The exposed end of that brace — actually measuring 1½ inches wide, despite the name — is the spot phoebes decided to build their nests for several years. One off-season, I nailed on a small piece of one-by-six to create a more stable nesting platform.
Word must have gotten out at some bird meeting about the relative luxury of this spot, encouraging a barn swallow couple to set up housekeeping in advance of the phoebes this year.
I know nests under the Oak Street Bridge have made swallows unpopular with motorists in Neenah this summer, but we were happy to host our barn swallows. They are graceful in flight and work overtime eating mosquitoes, especially when they need to regurgitate a mouthful for the kids at home every few minutes.
They are tidy parents, regularly removing the fecal sacks left by their young. That’s nice for the nest, but not so attractive for the barn floor. Late in spring, the swallow couple constructed their nest of mud, grass, feathers and a fine lining of llama hair.
The displaced phoebes set up housekeeping in an even more unlikely place. They assembled their nest on top of one of the sliding barn doors, on a surface less than two inches wide, with only a couple of inches of headroom.
If Neenah drivers think a possible slight delay in a bridge project is a problem, how about having to carry every one of a couple of hundred bales of hay an extra 20 feet because you can’t get a hay wagon in through only half of a barn door?
For much of June, we only knew we had swallow chicks based on the cheeping sound. The swallows built their nest so close to the ceiling of the barn that it was impossible to look inside. Before long, we’d see two or three heads peeking out over the top of the nest, demanding more bugs.
The harried parents would perch nearby on a bracket for a hanging plant, catching their breath.
When we walked in, the parents would scold us while flying a couple of laps around the inside of the barn and dart out of the open door, their iridescent purple backs flashing in the sun.

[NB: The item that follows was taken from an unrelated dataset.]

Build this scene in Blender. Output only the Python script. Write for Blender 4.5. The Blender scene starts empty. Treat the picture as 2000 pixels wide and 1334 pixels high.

Fledging day came about two weeks ago. For several days, the chicks — we were now seeing four of them — looked to be bursting the nest at its seams. I spent considerable time looking at them through a camera lens, expecting they would be gone before day’s end. That magnified view showed me there actually were five chicks.
My wife got to witness them take flight. She watched as one of the adults, presumably mama, flew around the inside of the barn in a slow, very unswallowlike flutter. She would land on the plant bracket, then flutter up to the indoor basketball rim — the most use that the hoop in the Llamadome has gotten in some time — and flutter encouragingly back to the previous perch.
The first chick took the plunge, following mom first to the plant bracket and then to the rim. Another followed and then a third. Their parents led them out the open barn door and into the wide world beyond.
Two remained in the nest overnight, while their siblings returned to perch on a tiny ledge along the interior roof line. The next morning, the last two took wing. The runt remained inside on the narrow perch. Only when the rest of the brood had left did he finally find his way out the door.
Empty nest syndrome doesn’t last long for barn swallows. They look after their fledglings for only a day or two. Freed of responsibility for that generation, they immediately turn their attention to producing the summer’s second brood.